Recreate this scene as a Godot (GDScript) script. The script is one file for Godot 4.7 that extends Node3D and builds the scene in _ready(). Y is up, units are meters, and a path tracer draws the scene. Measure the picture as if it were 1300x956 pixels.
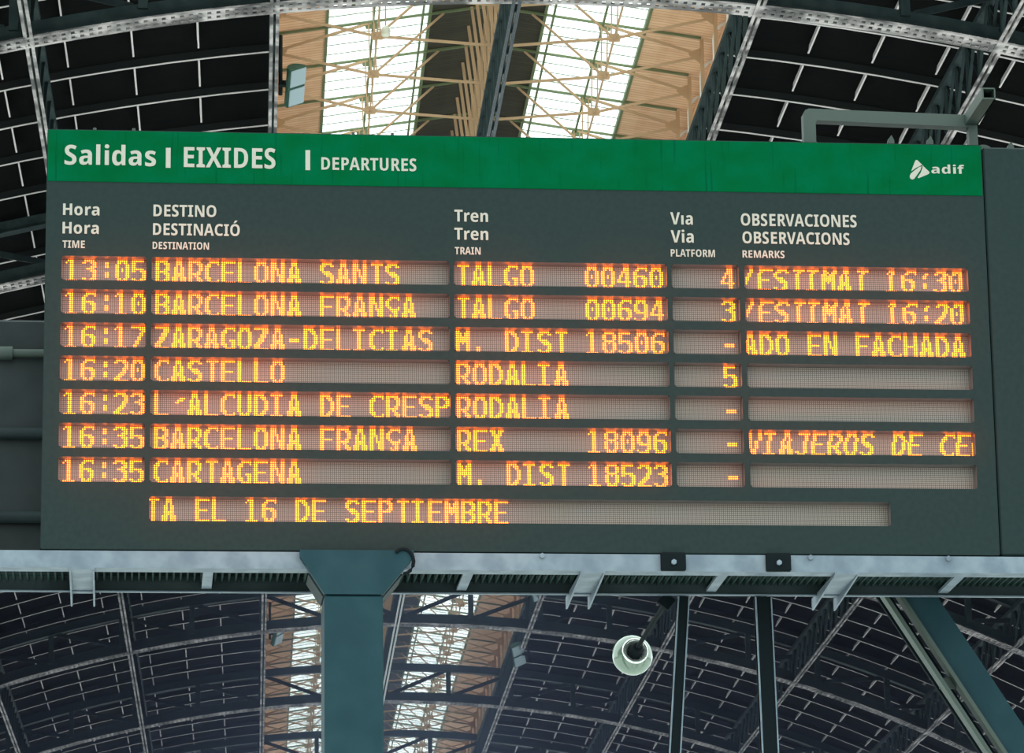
extends Node3D
# A station departures board on its gantry, seen from the platform against the arched train shed roof.
# World: camera over the origin, the hall runs along -z. «V(x, y, d)» takes heights above the eye and distance down the hall.

const EYE := 1.6
const PITCH := 0.00908            # spacing of the LEDs
const ARC_X := 4.08               # centre of the roof arc
const RIDGE_X := 3.95             # ridge of the raised lantern
const FIELD := 3.83               # spacing of the lattice girders
const ARC_Y := -15.85
const BAY := 1.923                # spacing of the roof ribs
const FAR := 144.0
const NEAR := 46.0

var M := {}
var unit: BoxMesh
var board_at: Transform3D
var taken := {}
var glyphs := {}
var glyph_meshes := {}
var rng := RandomNumberGenerator.new()


func _ready() -> void:
	rng.seed = 7
	# ---- camera, sky, exposure
	var cam := Camera3D.new()
	cam.name = "camera"
	cam.position = Vector3(0, EYE, 0)
	cam.rotation = Vector3(0.253, -0.0687, -0.0141)
	cam.fov = rad_to_deg(2.0 * atan(478.0 / 4925.2))
	cam.near = 0.1
	cam.far = 600.0
	add_child(cam)
	cam.current = true
	var env := Environment.new()
	env.background_mode = Environment.BG_SKY
	var sky := Sky.new()
	var air := ProceduralSkyMaterial.new()
	air.sky_top_color = Color(0.93, 1.0, 0.985)
	air.sky_horizon_color = Color(0.95, 0.985, 1.0)
	air.sky_energy_multiplier = 1.5
	air.ground_bottom_color = Color(0.42, 0.42, 0.41)
	air.ground_horizon_color = Color(0.6, 0.62, 0.64)
	air.ground_energy_multiplier = 0.8
	sky.sky_material = air
	env.sky = sky
	env.tonemap_mode = Environment.TONE_MAPPER_LINEAR
	env.tonemap_exposure = 1.35
	env.volumetric_fog_enabled = true
	env.volumetric_fog_density = 0.0
	env.sdfgi_enabled = true
	env.ssao_enabled = true
	env.ssil_enabled = true
	var we := WorldEnvironment.new()
	we.name = "surroundings"
	we.environment = env
	add_child(we)

	unit = BoxMesh.new()
	board_at = Transform3D(Basis(Vector3.UP, 0.0322), Vector3(1.1881, EYE + 4.4447, -16.5356))
	make_materials()
	make_glyphs()
	# ---- large structure
	make_floor()
	make_ceiling()
	make_skylights()
	make_arches()
	make_girders()
	make_lantern_framework()
	make_haze()
	# ---- the gantry and what stands on it
	make_walkway()
	make_post()
	make_struts()
	make_brace()
	make_back_cabinet()
	make_side_cabinet()
	make_board()
	make_top_rail()
	# ---- lamps
	make_globe_lamp()
	make_floodlights()
	make_bulb()


# ------------------------------------------------------------------ helpers

func V(x: float, y: float, d: float) -> Vector3:
	return Vector3(x, y + EYE, -d)


func numbered(called: String) -> String:
	var n: int = taken.get(called, 0)
	taken[called] = n + 1
	return called if n == 0 else "%s_%03d" % [called, n]


func thing(called: String, label: String, category: String, at := Transform3D(), group := "") -> Node3D:
	var o := Node3D.new()
	o.name = numbered(called)
	add_child(o, true)
	o.transform = at
	tag(o, label, category, group)
	return o


func tag(o: Node3D, label: String, category: String, group := "", kind := "") -> void:
	if label: o.set_meta("label", label)
	if category: o.set_meta("category", category)
	if group: o.set_meta("group", group)
	if kind: o.set_meta("kind", kind)


func put(called: String, mesh: Mesh, m: Material, parent: Node3D, at := Transform3D()) -> MeshInstance3D:
	var o := MeshInstance3D.new()
	if parent == self:
		o.name = numbered(called)
	else:
		var key := str(parent.get_instance_id()) + called
		var n: int = taken.get(key, 0)
		taken[key] = n + 1
		o.name = called if n == 0 else "%s_%03d" % [called, n]
	o.mesh = mesh
	if m: o.material_override = m
	o.transform = at
	parent.add_child(o, true)
	return o


func begin() -> SurfaceTool:
	var st := SurfaceTool.new()
	st.begin(Mesh.PRIMITIVE_TRIANGLES)
	st.set_smooth_group(-1)
	return st


func finish(st: SurfaceTool) -> ArrayMesh:
	st.generate_normals()
	return st.commit()


func quad(st: SurfaceTool, a: Vector3, b: Vector3, c: Vector3, d: Vector3) -> void:
	# a b c d run clockwise seen from the front
	for p in [a, b, c, a, c, d]:
		st.add_vertex(p)


func hexa(st: SurfaceTool, p: Array) -> void:
	# p: 0-3 the bottom ring, 4-7 the ring above it; counted anticlockwise from above
	quad(st, p[0], p[1], p[2], p[3])
	quad(st, p[7], p[6], p[5], p[4])
	for i in 4:
		var j := (i + 1) % 4
		quad(st, p[i], p[i + 4], p[j + 4], p[j])


func box(st: SurfaceTool, lo: Vector3, hi: Vector3) -> void:
	hexa(st, [Vector3(lo.x, lo.y, hi.z), Vector3(hi.x, lo.y, hi.z), Vector3(hi.x, lo.y, lo.z), Vector3(lo.x, lo.y, lo.z),
		Vector3(lo.x, hi.y, hi.z), Vector3(hi.x, hi.y, hi.z), Vector3(hi.x, hi.y, lo.z), Vector3(lo.x, hi.y, lo.z)])


func chamfered(lo: Vector3, hi: Vector3, c: float) -> ArrayMesh:
	# a box whose twelve edges are cut
	var st := begin()
	var mid := (lo + hi) / 2.0
	var h := (hi - lo) / 2.0
	for ax in 3:
		for s in [-1.0, 1.0]:
			var u := (ax + 1) % 3
			var w := (ax + 2) % 3
			var f := []
			for k in [[-1, -1], [1, -1], [1, 1], [-1, 1]]:
				var p := Vector3()
				p[ax] = s * h[ax]
				p[u] = k[0] * (h[u] - c)
				p[w] = k[1] * (h[w] - c)
				f.append(mid + p)
			if s > 0: f.reverse()
			quad(st, f[0], f[1], f[2], f[3])
	for ax in 3:
		var u := (ax + 1) % 3
		var w := (ax + 2) % 3
		for su in [-1.0, 1.0]:
			for sw in [-1.0, 1.0]:
				var q := []
				for k in [[-1, 0], [1, 0], [1, 1], [-1, 1]]:
					var p := Vector3()
					p[ax] = k[0] * (h[ax] - c)
					p[u] = su * (h[u] - (c if k[1] == 0 else 0.0))
					p[w] = sw * (h[w] - (0.0 if k[1] == 0 else c))
					q.append(mid + p)
				if su * sw > 0: q.reverse()
				quad(st, q[3], q[2], q[1], q[0])
	for sx in [-1.0, 1.0]:
		for sy in [-1.0, 1.0]:
			for sz in [-1.0, 1.0]:
				var a := mid + Vector3(sx * h.x, sy * (h.y - c), sz * (h.z - c))
				var b := mid + Vector3(sx * (h.x - c), sy * h.y, sz * (h.z - c))
				var d := mid + Vector3(sx * (h.x - c), sy * (h.y - c), sz * h.z)
				for p in ([a, d, b] if sx * sy * sz > 0 else [a, b, d]):
					st.add_vertex(p)
	return finish(st)


func along(a: Vector3, b: Vector3, w: float, h: float, up := Vector3.UP) -> Transform3D:
	# the unit box laid from a to b, w across and h along «up»
	var z := b - a
	var f := z.normalized()
	if absf(f.dot(up)) > 0.99:
		up = Vector3.BACK if absf(f.z) < 0.9 else Vector3.RIGHT
	var x := up.cross(f).normalized()
	var y := f.cross(x)
	return Transform3D(Basis(x * w, y * h, z), (a + b) / 2.0)


func stick(called: String, parent: Node3D, a: Vector3, b: Vector3, w: float, h: float, m: Material, up := Vector3.UP) -> MeshInstance3D:
	return put(called, unit, m, parent, along(a, b, w, h, up))


func bar(st: SurfaceTool, a: Vector3, b: Vector3, w: float, h: float, up := Vector3.UP) -> void:
	var t := along(a, b, w, h, up)
	var p := []
	for k in [[-.5, -.5, .5], [.5, -.5, .5], [.5, -.5, -.5], [-.5, -.5, -.5], [-.5, .5, .5], [.5, .5, .5], [.5, .5, -.5], [-.5, .5, -.5]]:
		p.append(t * Vector3(k[0], k[1], k[2]))
	hexa(st, p)


func tube(st: SurfaceTool, path: Array, r: float, sides := 10) -> void:
	st.set_smooth_group(0)
	var rings := []
	for i in path.size():
		var dir: Vector3 = (path[mini(i + 1, path.size() - 1)] - path[maxi(i - 1, 0)]).normalized()
		var side := dir.cross(Vector3.UP if absf(dir.y) < 0.9 else Vector3.RIGHT).normalized()
		var over := side.cross(dir)
		var ring := []
		for k in sides:
			var t := TAU * k / sides
			ring.append(path[i] + (side * cos(t) + over * sin(t)) * r)
		rings.append(ring)
	for i in path.size() - 1:
		for k in sides:
			var j := (k + 1) % sides
			quad(st, rings[i][k], rings[i][j], rings[i + 1][j], rings[i + 1][k])
	st.set_smooth_group(-1)
	for e in [0, path.size() - 1]:
		for k in sides:
			var j := (k + 1) % sides
			for p in ([path[e], rings[e][j], rings[e][k]] if e == 0 else [path[e], rings[e][k], rings[e][j]]):
				st.add_vertex(p)


func lathe(st: SurfaceTool, profile: Array, sides := 32) -> void:
	# profile: Vector2(radius, height) from the bottom up on the outside
	st.set_smooth_group(0)
	for i in profile.size() - 1:
		for k in sides:
			var a := TAU * k / sides
			var b := TAU * (k + 1) / sides
			var p0: Vector2 = profile[i]
			var p1: Vector2 = profile[i + 1]
			quad(st, Vector3(p0.x * cos(a), p0.y, p0.x * sin(a)), Vector3(p1.x * cos(a), p1.y, p1.x * sin(a)), Vector3(p1.x * cos(b), p1.y, p1.x * sin(b)), Vector3(p0.x * cos(b), p0.y, p0.x * sin(b)))
	st.set_smooth_group(-1)


func prism(st: SurfaceTool, poly: PackedVector2Array, z0: float, z1: float) -> void:
	# an outline in x-y pulled from z0 (back) to z1 (front)
	if Geometry2D.is_polygon_clockwise(poly):
		poly.reverse()
	var idx := Geometry2D.triangulate_polygon(poly)
	for i in range(0, idx.size(), 3):
		var t := [poly[idx[i]], poly[idx[i + 1]], poly[idx[i + 2]]]
		if (t[1] - t[0]).cross(t[2] - t[0]) > 0:
			t.reverse()
		for p in t: st.add_vertex(Vector3(p.x, p.y, z1))
		t.reverse()
		for p in t: st.add_vertex(Vector3(p.x, p.y, z0))
	for i in poly.size():
		var a := poly[i]
		var b := poly[(i + 1) % poly.size()]
		quad(st, Vector3(a.x, a.y, z0), Vector3(a.x, a.y, z1), Vector3(b.x, b.y, z1), Vector3(b.x, b.y, z0))


func arc_y(x: float, r: float) -> float:
	return ARC_Y + sqrt(r * r - (x - ARC_X) * (x - ARC_X))


# ------------------------------------------------------------------ materials

func noise(freq: float, s: int, a: Color, b: Color, lo := 0.3, hi := 0.7, size := 256, stretch := Vector2.ONE) -> Texture2D:
	var n := FastNoiseLite.new()
	n.seed = s
	n.frequency = freq
	n.fractal_octaves = 4
	var im := Image.create(size, size, false, Image.FORMAT_RGB8)
	for y in size:
		for x in size:
			# two copies blended so that the tile has no seam
			var fx := float(x) / size
			var v := lerpf(n.get_noise_2d(x * stretch.x, y * stretch.y), n.get_noise_2d((x - size) * stretch.x, y * stretch.y), fx)
			var v2 := lerpf(n.get_noise_2d(x * stretch.x, (y - size) * stretch.y), n.get_noise_2d((x - size) * stretch.x, (y - size) * stretch.y), fx)
			v = lerpf(v, v2, float(y) / size) * 0.5 + 0.5
			im.set_pixel(x, y, a.lerp(b, smoothstep(lo, hi, v)))
	return ImageTexture.create_from_image(im)


func paint(c: Color, rough := 0.7, spec := 0.4, metal := 0.0) -> StandardMaterial3D:
	var m := StandardMaterial3D.new()
	m.albedo_color = c
	m.roughness = rough
	m.metallic_specular = spec
	m.metallic = metal
	return m


func patterned(t: Texture2D, scale: float, rough := 0.8, world := false) -> StandardMaterial3D:
	var m := paint(Color.WHITE, rough, 0.3)
	m.albedo_texture = t
	m.uv1_triplanar = true
	m.uv1_world_triplanar = world
	m.uv1_scale = Vector3.ONE * scale
	return m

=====

PROBLEM DESCRIPTION:
Your answer should be a single number: how many lines in the data above include "path"?

SOLUTION TO THIS EXERCISE:
8